Ya había visto más películas de Medem, pero Vacas estuvo en mi cabeza durante un tiempo después, por el uso de esa alegoría de una España rota y dividida, que hoy sigue pesando. Esta era la premisa de 8, el nuevo largometraje del director vasco. Por esta razón el anuncio de esta producción produjo en mí cierta alegría, a pesar de que lo último que había visto de Medem me había dejado bastante indiferente, fría o incluso enfadada. 8 podía significar el regreso del Medem que me encogió el pecho en Vacas, Los amantes del círculo polar o La ardilla roja. Sin embargo, tras la visualización del filme la sensación de enfado volvió de alguna manera.
La fuerza visual y la narrativa habían desaparecido en un conglomerado de planos secuencia que daban la sensación de estar viendo una telenovela de sobremesa, unido a una actuación de Ana Rujas, que, espléndida en otras de sus actuaciones, aquí no brillaba especialmente. Rujas es magnífica en teatro o en trabajos de los Javis, pero aquí se quedó corta, y produjo que la película tuviera un tono teatral que seguramente no fuera la intención principal.
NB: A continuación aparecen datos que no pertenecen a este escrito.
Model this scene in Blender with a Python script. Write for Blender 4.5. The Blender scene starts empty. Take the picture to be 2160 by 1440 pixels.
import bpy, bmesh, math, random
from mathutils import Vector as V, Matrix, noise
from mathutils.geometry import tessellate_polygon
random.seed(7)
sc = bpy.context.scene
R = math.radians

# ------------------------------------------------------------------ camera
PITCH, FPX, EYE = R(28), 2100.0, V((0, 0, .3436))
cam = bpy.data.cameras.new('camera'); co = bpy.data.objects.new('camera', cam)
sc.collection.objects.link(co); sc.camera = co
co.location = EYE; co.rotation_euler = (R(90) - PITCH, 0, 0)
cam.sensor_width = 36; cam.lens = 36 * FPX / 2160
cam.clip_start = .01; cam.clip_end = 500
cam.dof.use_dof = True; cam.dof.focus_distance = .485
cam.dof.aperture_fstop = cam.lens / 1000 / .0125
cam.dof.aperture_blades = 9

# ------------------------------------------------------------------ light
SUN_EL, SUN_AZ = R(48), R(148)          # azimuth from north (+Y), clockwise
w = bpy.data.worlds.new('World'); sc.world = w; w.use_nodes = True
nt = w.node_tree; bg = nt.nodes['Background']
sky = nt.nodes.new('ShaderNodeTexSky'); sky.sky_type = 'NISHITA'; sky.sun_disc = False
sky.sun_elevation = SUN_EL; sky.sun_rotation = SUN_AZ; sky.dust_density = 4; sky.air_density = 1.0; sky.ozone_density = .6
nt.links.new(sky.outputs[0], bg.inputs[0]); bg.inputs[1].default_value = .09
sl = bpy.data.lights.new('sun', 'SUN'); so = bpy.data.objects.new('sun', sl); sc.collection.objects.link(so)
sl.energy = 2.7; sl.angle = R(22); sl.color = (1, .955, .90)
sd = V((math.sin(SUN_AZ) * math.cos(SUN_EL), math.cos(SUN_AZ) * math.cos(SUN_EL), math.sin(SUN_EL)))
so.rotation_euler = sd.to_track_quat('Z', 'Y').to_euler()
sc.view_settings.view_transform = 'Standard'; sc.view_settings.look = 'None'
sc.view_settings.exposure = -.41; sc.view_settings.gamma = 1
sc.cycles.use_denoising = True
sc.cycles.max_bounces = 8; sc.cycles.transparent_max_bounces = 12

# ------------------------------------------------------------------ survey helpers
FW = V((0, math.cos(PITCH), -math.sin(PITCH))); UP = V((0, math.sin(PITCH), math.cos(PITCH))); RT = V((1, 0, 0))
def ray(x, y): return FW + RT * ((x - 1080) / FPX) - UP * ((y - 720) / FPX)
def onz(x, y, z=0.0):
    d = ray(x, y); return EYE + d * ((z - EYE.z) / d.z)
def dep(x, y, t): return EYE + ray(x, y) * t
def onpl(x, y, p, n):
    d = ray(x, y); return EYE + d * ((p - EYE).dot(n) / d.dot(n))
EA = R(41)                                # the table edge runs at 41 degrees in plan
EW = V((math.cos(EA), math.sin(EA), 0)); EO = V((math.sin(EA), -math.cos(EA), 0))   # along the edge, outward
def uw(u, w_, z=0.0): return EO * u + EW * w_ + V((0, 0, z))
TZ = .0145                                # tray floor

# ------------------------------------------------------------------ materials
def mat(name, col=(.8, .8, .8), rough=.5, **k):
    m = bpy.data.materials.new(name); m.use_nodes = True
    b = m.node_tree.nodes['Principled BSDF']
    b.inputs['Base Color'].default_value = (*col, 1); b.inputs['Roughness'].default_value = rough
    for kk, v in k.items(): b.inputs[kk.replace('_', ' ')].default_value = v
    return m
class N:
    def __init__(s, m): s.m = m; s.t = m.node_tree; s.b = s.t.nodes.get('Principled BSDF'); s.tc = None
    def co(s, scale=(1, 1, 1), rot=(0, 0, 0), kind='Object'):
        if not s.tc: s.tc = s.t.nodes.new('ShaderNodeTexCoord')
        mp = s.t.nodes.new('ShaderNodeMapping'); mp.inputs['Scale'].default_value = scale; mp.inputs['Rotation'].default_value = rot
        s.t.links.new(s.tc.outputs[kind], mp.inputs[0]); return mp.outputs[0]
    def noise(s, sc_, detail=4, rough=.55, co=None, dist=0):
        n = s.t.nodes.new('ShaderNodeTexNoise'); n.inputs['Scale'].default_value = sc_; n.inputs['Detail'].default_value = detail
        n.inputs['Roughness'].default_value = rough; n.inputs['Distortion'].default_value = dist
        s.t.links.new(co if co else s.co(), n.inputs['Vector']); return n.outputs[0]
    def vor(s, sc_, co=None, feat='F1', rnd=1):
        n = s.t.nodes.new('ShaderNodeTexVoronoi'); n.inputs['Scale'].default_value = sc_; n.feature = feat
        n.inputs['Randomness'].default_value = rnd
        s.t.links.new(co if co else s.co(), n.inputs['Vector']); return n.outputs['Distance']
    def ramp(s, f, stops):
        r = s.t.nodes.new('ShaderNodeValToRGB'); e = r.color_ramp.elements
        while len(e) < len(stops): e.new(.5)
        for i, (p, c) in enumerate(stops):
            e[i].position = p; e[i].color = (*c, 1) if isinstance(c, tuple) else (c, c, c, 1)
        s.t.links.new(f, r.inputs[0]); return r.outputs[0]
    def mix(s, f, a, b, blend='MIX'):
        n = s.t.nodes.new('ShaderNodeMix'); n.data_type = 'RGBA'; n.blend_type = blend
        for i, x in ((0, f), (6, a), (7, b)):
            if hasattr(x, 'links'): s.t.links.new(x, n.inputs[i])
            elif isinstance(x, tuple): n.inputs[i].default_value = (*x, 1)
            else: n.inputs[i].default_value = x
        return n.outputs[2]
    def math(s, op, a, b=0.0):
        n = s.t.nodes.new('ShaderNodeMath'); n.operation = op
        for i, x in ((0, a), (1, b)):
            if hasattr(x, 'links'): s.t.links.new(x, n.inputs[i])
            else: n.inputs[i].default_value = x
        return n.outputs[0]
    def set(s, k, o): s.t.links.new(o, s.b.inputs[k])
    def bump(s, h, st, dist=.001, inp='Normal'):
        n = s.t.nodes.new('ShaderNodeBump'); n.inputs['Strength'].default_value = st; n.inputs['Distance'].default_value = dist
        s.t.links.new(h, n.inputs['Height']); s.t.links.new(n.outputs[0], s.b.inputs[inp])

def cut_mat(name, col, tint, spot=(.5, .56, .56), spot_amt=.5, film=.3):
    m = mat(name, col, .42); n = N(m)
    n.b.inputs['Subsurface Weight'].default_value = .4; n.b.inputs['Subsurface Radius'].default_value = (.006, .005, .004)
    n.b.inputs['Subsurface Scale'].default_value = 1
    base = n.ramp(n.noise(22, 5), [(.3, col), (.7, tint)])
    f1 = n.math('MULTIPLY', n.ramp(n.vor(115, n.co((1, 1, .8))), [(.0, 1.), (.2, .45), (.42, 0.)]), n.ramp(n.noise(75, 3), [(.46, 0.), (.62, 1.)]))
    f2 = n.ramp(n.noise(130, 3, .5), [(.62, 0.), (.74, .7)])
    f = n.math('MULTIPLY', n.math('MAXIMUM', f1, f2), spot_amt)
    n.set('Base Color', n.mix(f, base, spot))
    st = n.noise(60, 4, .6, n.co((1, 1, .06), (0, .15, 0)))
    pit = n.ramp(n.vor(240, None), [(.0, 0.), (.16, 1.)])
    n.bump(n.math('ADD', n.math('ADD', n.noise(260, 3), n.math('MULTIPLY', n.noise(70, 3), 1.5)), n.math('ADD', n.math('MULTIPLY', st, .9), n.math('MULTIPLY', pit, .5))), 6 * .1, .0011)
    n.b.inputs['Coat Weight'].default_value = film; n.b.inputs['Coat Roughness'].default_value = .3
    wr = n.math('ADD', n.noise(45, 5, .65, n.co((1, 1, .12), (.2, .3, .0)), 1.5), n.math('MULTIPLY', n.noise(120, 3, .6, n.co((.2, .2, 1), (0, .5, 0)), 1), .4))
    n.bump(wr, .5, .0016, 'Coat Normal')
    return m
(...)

Resulta que Medem ofrece aquí una visión totalmente reduccionista, plana y superficial de lo que ha sido la historia de España los últimos 90 años. Una historia que, aparentemente de amor, quiere hablar del perdón y la conciliación, del ciclo interminable de conflictos en España, con una connotación un tanto idealista, lo que provoca que los personajes sean arquetípicos y la película adquiera un tono irreal y con una moraleja que en los momentos que estamos viviendo, no sirve de nada.
Los guiones de Medem siempre me cautivaron, o quizás simplemente era una adolescente descubriendo Los amantes del círculo polar, que decidió que las palabras que escuchó iban a ser las que le iban a marcar el resto de su vida. Este guion se sintió especialmente forzado, con diálogos mal ejecutados, que, eso sí, me hicieron soltar alguna risa durante la proyección.
Pero no todo fue malo. El simbolismo del pez, de Abel y Caín, del 8, opuestos pero unidos, me hicieron fluir más fácilmente por la película y por el Manzanares. Julio sigue manteniendo parte de la poética que lo convirtió en uno de mis cineastas predilectos. La música y el sonido, quizás lo mejor de la película.
Sí hay que hablar de política, no todo es culpa de los políticos y qué mal que las últimas palabras que digas en tu vida sean «Viva Franco».